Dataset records
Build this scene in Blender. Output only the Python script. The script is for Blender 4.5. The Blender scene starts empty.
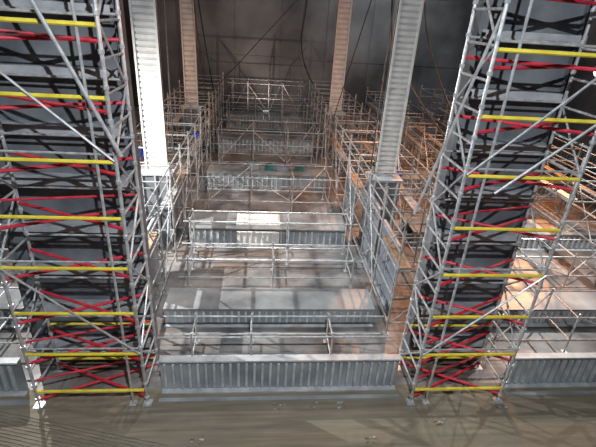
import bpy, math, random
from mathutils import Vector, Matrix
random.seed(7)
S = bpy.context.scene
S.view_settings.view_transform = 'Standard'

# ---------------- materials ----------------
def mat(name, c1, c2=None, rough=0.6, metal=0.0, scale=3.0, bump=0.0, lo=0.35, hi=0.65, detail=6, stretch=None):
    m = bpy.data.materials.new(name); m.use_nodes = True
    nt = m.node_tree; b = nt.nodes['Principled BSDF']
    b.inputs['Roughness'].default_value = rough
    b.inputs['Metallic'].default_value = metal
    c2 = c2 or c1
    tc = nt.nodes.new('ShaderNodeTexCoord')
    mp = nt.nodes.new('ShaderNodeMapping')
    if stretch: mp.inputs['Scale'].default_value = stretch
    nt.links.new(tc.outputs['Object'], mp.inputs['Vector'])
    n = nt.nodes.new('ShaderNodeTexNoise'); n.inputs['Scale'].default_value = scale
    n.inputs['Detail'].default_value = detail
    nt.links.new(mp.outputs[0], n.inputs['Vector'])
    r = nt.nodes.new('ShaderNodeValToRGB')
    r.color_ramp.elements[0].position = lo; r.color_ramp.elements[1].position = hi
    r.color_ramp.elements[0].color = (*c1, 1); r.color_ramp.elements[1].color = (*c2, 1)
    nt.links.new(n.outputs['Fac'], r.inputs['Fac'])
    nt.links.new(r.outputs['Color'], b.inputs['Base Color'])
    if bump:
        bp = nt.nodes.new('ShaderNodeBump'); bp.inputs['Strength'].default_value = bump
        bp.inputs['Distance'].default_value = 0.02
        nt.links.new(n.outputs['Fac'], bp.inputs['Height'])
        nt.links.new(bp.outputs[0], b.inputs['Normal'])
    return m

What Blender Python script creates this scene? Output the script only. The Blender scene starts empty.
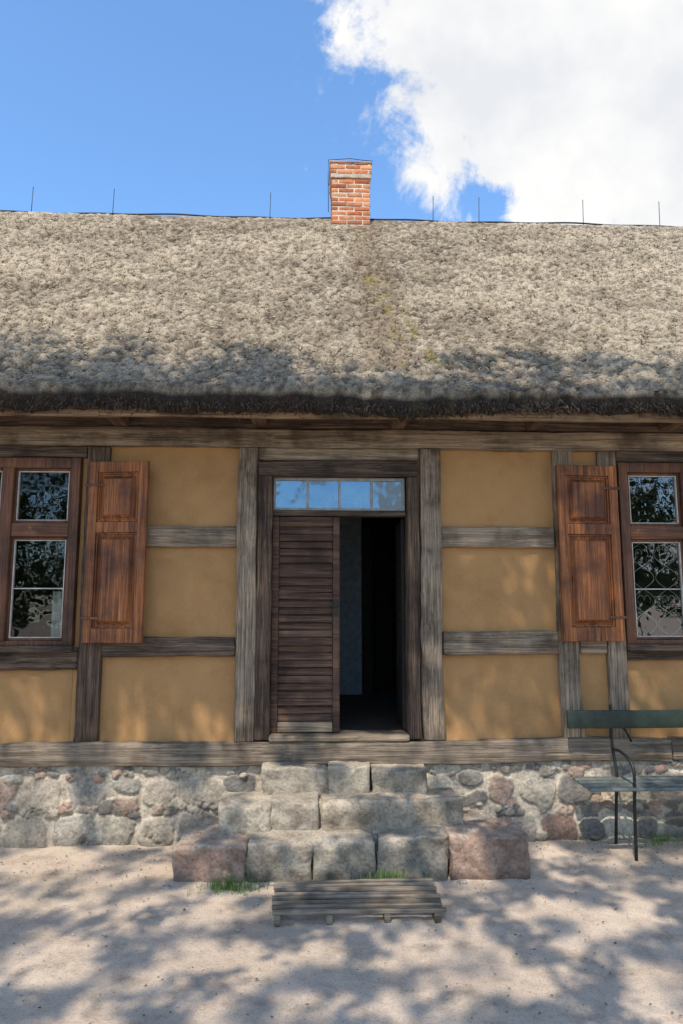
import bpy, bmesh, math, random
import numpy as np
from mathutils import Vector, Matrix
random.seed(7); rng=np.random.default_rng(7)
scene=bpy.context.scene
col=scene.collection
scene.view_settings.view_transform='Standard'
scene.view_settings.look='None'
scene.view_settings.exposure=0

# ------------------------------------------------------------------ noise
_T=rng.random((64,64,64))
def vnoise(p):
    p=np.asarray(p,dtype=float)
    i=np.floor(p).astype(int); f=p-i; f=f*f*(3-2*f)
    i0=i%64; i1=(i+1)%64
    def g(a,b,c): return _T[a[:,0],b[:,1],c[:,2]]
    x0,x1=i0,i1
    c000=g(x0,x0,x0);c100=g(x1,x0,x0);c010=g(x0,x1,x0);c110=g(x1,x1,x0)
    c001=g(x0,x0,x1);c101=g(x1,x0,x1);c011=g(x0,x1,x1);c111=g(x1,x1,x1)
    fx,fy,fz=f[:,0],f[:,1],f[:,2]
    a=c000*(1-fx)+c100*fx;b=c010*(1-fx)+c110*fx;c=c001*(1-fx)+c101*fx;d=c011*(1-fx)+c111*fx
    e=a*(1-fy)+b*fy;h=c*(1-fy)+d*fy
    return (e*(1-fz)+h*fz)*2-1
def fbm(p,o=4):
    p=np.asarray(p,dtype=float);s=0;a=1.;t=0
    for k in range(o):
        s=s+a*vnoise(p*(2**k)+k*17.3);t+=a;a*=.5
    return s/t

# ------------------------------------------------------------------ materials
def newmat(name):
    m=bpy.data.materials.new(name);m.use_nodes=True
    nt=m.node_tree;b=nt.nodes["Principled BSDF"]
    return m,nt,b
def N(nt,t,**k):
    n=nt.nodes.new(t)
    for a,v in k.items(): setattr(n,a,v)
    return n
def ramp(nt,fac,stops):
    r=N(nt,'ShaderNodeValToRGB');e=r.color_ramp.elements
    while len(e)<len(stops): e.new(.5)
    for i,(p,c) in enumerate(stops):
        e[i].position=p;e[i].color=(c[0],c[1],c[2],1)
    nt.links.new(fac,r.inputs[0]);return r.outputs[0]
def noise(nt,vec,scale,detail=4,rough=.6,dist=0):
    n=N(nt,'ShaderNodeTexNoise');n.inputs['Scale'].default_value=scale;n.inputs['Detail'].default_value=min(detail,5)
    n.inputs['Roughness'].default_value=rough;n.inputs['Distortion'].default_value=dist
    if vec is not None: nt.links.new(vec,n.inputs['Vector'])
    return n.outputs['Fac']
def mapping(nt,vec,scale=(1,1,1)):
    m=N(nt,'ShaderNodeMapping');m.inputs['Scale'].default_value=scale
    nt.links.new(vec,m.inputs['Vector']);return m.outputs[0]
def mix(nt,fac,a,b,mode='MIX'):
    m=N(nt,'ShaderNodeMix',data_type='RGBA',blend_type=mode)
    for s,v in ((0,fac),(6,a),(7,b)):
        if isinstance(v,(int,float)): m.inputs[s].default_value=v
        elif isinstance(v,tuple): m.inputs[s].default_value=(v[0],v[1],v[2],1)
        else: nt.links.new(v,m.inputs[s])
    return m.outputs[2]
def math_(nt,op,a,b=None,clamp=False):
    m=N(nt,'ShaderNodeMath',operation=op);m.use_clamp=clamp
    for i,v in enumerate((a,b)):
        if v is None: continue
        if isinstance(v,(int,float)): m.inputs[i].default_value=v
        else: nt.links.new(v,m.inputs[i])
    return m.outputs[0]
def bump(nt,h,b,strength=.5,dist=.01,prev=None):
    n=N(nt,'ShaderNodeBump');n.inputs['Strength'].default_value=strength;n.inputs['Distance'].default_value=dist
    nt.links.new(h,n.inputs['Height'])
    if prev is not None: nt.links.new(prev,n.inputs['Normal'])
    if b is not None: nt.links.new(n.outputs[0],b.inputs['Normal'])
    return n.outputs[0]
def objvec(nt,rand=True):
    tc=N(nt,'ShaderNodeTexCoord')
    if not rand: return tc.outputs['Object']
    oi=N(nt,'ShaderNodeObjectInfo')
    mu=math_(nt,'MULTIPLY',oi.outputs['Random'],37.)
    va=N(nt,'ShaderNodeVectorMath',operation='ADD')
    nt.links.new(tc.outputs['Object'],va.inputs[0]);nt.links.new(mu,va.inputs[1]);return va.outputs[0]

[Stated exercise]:
Gather each line holding the string "empty".

[Final answer]:
Build this scene in Blender. Output only the Python script. The script is for Blender 4.5. The Blender scene starts empty.
What Blender Python script creates this scene? Output the script only. The Blender scene starts empty.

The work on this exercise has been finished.